Se o mundo antigo é ruína, esta é um agente de fascinação em nossa cultura multifacetada, feita de ruínas sobrepostas que se articulam em novas concepções do novo, que será, por sua vez, nova ruína a sobrepor-se às antigas camadas de nossa história. Esse fascínio revela-se de muitos modos, e há fartos indícios dele na própria busca pelo conhecimento: do empenho para a descoberta de restos de edificações antigas à sua contemplação, da procura de fragmentos de escritos à sua obstinada análise, o interesse pelo arruinado e pelo lacunar é elemento evidente de nosso modo de agir no mundo. A esses óbvios exemplos, somam-se as recorrências exaustivas a temas, estruturas e modos de composição, assim como as reescritas sucessivas de obras literárias, cuja história se pode entender, metaforicamente, como um palimpsesto (pergaminho que se raspava para nele se escrever de novo).
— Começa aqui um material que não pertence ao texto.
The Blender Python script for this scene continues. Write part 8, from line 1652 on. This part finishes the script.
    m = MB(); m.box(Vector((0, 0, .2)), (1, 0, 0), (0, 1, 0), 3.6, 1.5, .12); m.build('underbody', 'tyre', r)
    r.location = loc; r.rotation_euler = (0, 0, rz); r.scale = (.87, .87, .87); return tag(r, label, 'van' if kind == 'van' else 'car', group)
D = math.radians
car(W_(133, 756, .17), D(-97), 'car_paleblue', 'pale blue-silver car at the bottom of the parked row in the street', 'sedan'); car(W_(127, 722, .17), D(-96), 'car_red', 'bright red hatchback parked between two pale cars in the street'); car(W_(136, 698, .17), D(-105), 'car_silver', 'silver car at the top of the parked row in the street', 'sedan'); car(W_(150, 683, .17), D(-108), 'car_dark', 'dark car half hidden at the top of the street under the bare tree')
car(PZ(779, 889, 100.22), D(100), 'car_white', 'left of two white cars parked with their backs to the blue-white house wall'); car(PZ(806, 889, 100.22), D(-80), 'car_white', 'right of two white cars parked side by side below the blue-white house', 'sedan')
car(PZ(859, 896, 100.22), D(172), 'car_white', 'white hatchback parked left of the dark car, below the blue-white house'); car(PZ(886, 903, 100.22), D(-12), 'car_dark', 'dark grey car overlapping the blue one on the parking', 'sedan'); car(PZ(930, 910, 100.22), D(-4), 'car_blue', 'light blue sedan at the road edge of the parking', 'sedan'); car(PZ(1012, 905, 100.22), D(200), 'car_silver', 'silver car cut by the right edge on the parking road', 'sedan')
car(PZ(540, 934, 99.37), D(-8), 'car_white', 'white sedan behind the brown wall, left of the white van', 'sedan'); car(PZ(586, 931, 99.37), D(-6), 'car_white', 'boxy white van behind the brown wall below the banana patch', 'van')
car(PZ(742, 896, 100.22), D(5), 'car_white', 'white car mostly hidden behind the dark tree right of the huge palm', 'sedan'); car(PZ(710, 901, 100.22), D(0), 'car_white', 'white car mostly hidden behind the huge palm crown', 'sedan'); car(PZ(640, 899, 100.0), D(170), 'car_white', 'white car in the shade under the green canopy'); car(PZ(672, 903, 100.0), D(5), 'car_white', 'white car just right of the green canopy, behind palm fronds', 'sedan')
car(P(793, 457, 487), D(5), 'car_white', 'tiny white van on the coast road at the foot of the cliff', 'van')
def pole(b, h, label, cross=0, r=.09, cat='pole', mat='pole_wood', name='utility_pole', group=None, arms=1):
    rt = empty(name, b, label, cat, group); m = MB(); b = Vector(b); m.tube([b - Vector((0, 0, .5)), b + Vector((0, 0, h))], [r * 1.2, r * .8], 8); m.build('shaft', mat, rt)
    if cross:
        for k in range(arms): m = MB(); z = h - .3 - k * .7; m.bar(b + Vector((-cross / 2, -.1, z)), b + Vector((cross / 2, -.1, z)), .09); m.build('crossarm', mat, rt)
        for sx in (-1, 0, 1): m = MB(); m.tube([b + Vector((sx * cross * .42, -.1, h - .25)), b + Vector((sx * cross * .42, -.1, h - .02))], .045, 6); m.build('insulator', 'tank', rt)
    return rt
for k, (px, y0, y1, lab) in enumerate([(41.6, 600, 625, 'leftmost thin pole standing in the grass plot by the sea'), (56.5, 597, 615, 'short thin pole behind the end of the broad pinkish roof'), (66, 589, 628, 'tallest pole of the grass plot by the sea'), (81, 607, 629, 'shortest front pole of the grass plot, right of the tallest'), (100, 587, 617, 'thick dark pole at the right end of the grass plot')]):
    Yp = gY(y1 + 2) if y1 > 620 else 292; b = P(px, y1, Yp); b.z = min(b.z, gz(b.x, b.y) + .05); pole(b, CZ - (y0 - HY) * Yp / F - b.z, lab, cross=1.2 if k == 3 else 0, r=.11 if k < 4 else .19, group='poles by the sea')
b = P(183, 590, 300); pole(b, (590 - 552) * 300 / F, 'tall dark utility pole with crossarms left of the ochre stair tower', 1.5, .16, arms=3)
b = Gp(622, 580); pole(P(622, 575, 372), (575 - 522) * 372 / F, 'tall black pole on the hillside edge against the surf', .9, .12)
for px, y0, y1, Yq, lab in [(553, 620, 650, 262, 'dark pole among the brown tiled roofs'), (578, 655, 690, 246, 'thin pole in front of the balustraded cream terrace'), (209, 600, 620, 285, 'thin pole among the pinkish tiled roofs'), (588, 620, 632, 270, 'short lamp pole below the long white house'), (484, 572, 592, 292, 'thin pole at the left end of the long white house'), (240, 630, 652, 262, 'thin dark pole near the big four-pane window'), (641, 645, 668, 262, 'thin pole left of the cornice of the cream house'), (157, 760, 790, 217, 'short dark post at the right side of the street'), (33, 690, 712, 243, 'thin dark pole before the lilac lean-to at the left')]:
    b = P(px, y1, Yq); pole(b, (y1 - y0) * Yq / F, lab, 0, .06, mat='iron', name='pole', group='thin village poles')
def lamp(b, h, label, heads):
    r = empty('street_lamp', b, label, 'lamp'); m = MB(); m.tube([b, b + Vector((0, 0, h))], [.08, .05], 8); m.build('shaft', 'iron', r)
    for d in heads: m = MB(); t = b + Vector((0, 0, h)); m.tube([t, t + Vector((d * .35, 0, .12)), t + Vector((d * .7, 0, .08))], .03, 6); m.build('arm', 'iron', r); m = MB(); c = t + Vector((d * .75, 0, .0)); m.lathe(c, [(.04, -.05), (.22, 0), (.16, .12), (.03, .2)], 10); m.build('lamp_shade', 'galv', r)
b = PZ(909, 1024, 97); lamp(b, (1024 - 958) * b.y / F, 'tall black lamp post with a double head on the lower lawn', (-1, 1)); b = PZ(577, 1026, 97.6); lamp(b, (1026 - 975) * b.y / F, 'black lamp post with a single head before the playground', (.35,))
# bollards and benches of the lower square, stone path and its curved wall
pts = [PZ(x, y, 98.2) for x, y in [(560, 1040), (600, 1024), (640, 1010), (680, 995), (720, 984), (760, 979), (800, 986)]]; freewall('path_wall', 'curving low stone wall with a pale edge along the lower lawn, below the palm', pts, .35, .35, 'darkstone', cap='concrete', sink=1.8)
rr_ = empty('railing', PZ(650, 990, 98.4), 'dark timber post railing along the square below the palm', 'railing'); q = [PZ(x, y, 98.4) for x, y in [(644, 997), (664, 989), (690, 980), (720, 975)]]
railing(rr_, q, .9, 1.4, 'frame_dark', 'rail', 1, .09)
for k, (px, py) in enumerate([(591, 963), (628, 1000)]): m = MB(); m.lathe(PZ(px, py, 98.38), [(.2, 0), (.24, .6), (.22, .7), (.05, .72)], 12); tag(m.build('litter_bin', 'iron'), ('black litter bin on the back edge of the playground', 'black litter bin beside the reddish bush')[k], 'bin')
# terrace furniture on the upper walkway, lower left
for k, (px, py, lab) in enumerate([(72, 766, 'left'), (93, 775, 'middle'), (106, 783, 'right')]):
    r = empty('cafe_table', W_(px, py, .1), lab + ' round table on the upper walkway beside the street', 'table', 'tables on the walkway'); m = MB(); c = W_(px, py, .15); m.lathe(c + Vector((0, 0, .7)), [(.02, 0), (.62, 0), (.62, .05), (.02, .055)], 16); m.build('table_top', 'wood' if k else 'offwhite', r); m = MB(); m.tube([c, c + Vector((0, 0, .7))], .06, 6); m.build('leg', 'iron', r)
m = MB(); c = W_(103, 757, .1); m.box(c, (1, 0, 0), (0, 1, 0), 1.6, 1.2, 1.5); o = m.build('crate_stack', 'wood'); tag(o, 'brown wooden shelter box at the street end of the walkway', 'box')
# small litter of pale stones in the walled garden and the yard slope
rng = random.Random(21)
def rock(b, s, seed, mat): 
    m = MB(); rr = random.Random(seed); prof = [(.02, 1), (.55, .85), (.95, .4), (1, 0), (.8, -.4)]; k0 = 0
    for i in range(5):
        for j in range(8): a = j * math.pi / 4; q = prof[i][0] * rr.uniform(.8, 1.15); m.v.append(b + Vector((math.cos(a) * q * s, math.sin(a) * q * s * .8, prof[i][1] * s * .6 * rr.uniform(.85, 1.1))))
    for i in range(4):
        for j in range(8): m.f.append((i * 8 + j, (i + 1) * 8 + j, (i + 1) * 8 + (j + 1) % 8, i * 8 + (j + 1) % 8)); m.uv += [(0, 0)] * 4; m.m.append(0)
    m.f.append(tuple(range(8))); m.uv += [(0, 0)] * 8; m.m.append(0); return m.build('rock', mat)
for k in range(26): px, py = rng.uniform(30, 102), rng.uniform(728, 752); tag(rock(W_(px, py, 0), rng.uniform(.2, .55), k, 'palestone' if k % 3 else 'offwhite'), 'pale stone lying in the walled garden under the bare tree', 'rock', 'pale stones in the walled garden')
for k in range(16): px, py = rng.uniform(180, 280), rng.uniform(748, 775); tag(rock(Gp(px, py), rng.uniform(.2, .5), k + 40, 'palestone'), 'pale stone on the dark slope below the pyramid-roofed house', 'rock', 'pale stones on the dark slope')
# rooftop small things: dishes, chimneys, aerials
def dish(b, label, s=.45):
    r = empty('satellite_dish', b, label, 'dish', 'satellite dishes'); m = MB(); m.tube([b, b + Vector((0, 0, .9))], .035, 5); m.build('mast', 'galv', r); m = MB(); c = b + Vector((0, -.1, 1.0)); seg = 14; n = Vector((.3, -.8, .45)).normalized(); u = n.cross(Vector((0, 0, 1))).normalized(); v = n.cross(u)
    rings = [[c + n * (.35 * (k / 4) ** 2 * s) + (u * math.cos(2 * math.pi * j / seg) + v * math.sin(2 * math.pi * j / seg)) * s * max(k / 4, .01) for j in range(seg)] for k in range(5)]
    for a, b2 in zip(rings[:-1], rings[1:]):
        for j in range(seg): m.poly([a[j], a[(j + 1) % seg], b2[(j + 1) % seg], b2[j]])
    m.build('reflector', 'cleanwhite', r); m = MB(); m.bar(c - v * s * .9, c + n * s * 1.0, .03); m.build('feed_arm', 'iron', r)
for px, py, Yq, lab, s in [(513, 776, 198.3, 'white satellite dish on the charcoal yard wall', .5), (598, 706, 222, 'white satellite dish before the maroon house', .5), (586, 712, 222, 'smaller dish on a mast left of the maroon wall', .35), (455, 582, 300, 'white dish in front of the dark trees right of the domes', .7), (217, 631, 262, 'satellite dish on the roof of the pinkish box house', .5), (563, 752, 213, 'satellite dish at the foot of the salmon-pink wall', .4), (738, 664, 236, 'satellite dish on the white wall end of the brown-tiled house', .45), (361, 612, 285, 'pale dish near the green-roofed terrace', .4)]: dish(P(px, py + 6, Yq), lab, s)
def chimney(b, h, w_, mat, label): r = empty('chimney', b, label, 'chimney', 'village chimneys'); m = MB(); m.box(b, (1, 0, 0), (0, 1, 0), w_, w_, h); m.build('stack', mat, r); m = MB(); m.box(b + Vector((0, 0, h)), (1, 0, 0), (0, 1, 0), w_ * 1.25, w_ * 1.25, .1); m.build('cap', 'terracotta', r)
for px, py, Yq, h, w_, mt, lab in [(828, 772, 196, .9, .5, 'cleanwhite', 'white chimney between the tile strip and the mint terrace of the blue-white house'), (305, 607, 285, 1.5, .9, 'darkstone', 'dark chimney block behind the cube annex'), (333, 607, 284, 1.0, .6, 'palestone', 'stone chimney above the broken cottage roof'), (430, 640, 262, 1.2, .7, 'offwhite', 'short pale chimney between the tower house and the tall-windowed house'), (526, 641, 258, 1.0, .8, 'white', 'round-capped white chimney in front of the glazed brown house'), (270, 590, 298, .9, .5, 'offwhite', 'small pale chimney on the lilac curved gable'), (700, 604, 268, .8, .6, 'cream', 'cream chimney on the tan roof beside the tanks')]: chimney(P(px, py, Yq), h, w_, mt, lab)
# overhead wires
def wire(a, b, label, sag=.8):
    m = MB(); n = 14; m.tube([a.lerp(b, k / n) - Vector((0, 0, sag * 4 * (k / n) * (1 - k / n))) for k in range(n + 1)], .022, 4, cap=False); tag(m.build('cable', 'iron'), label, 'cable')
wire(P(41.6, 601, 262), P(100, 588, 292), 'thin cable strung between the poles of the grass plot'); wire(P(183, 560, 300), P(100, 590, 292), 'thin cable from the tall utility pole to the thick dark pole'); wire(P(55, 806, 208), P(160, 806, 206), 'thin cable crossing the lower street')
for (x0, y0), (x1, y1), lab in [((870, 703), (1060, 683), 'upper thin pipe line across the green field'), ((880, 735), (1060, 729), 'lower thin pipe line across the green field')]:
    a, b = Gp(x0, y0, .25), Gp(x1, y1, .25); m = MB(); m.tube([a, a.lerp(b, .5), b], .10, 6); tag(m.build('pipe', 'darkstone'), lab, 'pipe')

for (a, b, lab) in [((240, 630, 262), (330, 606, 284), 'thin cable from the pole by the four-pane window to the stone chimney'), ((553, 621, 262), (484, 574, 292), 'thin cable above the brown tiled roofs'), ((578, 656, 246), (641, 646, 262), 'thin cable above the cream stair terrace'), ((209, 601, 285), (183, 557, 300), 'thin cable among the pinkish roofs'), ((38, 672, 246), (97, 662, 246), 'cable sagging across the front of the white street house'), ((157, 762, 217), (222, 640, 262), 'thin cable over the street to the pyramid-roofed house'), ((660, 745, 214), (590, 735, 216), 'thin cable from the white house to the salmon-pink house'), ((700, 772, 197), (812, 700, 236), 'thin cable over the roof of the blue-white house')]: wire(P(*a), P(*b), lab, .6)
O multiastuto pensador George Steiner tira proveito do fascínio pela ruína em um livrinho seu, ainda inédito em português do Brasil (que ora traduzo): o estimulante Fragments (Somewhat Charred) – Fragmentos (Um Pouco Queimados), feito do que seriam “fragmentos aforísticos” provenientes de um rolo de pergaminho chamuscado, cujo texto teria sido redigido no séc. II a.C. por um (in)certo Epicarno de Agra. Trata-se de um modo de enfeixar breves ensaios seus de temática diversa, encimados pelos fictícios aforismos, e fazê-los galgar uma dimensão mais ampla de significação. (Uma das marcas da contemporaneidade é exatamente explorar a mescla de ficção e história, como bem se sabe; são muitas as obras que disso se valem).
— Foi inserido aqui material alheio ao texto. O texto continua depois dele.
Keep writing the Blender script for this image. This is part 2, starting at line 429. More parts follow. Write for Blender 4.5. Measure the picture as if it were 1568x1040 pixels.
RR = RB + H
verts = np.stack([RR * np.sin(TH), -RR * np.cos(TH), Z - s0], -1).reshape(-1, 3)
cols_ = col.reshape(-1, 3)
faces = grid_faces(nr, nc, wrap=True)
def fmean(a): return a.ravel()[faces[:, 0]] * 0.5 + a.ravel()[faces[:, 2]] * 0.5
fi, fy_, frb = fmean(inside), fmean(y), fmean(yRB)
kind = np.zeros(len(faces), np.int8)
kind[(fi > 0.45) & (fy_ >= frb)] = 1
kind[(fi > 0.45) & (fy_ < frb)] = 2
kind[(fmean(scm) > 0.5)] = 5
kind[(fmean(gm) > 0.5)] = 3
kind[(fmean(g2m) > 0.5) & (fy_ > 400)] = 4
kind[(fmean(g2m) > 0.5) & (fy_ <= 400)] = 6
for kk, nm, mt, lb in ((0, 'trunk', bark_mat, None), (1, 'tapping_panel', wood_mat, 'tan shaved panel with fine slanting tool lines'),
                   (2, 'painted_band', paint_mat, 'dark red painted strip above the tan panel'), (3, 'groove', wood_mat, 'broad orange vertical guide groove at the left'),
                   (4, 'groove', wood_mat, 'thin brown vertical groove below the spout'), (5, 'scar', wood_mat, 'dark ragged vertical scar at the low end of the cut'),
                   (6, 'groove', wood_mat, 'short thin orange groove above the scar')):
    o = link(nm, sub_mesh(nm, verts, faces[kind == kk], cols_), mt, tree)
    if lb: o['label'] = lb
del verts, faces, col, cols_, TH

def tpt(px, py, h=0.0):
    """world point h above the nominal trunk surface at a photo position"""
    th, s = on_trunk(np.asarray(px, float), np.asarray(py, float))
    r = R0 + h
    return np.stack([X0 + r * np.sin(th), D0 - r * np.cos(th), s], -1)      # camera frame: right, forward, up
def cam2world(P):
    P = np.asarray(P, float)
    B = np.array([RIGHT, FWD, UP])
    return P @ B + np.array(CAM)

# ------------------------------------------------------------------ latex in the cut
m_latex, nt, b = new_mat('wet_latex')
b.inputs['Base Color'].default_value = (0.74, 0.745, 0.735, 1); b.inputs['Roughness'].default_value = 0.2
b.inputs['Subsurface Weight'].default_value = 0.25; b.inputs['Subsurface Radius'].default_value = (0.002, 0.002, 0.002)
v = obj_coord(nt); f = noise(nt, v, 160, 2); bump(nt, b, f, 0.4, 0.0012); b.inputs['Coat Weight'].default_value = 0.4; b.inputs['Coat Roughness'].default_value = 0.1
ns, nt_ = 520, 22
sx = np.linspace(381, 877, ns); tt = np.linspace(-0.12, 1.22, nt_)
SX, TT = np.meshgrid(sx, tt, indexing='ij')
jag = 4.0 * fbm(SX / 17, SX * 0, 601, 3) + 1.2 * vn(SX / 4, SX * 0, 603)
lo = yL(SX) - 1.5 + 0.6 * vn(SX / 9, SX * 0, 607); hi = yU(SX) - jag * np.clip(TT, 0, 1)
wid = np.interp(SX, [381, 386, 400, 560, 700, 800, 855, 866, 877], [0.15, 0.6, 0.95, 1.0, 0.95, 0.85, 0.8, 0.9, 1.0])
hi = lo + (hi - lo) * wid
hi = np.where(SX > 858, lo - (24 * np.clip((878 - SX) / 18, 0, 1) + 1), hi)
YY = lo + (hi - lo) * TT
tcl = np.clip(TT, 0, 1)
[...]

Mas menciono Steiner para me servir de um trecho de seus Fragmentos antes de retomar o foco deste artigo:
Por todo o planeta, crenças e mitologias coincidem em suas narrativas de uma original transgressão ou erro (hamartía) cuja catástrofe, de alguma rebelião, trouxe o mal e a ruína ao nosso mundo. [...] De que outro modo se pode explicar a interminável sequência de desastres, sofrimento imerecido, desolação pública e privada que caracterizam a circunstância humana? De que outro modo podemos racionalizar os impulsos homicidas, as crueldades, a autodestrutiva cegueira ou a absurdez que tornam as questões políticas um catálogo de fatalidades?
Sim, o catálogo de desgraças que sempre renovamos – “a boa sorte não se firma entre nós”, canta o coro na tragédia Orestes, de Eurípides – encontra correspondências essenciais no ancestral sentimento trágico do mundo; retomá-lo por meio da releitura criativa da história é, certamente, um digno meio de salvação.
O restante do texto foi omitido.